The just will rejoice and take refuge in the Lord; all the upright will glory in their God.

“There are many ways to reflect on the prayers that ask God to hurt your enemies,” Sr. Mary says. “To begin with, you might ask yourself who your enemies really are. You might want to reflect on your own anger. And who among us hasn’t wished ill will on someone before? The Psalms allow us to say out loud the things we are too polite to say any other way.”

Such reflection helps open the dialogue that is prayer, Sr. Mary notes.

“We’re not just reading these words,” she says. “We’re engaging in dialogue with God. Maybe, as you read, you’ll be drawn to a single word or an idea. Take your time with it. Carry it around with you for a while, and let it work on you. See what you find.”

Psalms for every emotion

When you ponder in that fashion – letting words from Scripture sink in and move you – you open yourself to God’s wisdom for you. But, with 150 Psalms to choose from, you can choose one that feels right for you at the moment.

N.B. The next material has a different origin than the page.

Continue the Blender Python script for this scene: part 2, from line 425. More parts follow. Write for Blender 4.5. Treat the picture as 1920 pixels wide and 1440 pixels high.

“No one Psalm has everything for everyone,” Sr. Susan says. “If I need comfort, I might turn to one of my favorites. I love Psalm 25: I wait for you, O Lord; I lift up my soul to my God. I also love Psalm 27: The Lord is my light and my salvation; whom do I fear? But sometimes I’ll just open the book to any page, and see what I find.”

As for relating the Psalms to our own lives, Sr. Marilyn Ring, OSB, says the human condition hasn’t changed a bit since they first were written.

“There is still evil, there is still hope in the world,” she says. “The Psalms are poetry, and you can do in poetry what you cannot do in prose. You can rage against God, for one thing. I get angry with God. I need to be able to say, ‘Where were you during this crisis?’

“The poetry of the Psalms allows me to say that, while turning my heart toward hope, and God’s goodness, at the end.”

That the Psalmists deeply believed in, confided in, trusted in and hoped in God – the same God as we pray to today – provides a profound connection with all of humanity, living and dead.

“When we pray the Psalms, we are the voice of the Church,” Sr. Susan says. “We pray with those who went before us and those who will come after us. We pray for those who do not have the heart to pray for themselves. When we go into chapel to pray How long, Lord? Will you utterly forget me? (Ps. 13), our voices become the voices of those who are in such despair that they cannot find their own voice. That is, I may not need to pray that prayer right now, but someone, somewhere needs to pray it. I lift my voice for that person.”

The power of the Psalms is difficult to overstate. Truly, they give voice to the heart and soul of what makes us – and Jesus Christ himself – human.

When we pray them, or are enveloped by the prayers of those who pray for us all, we experience God’s Word from the beginning, for now, and for all time.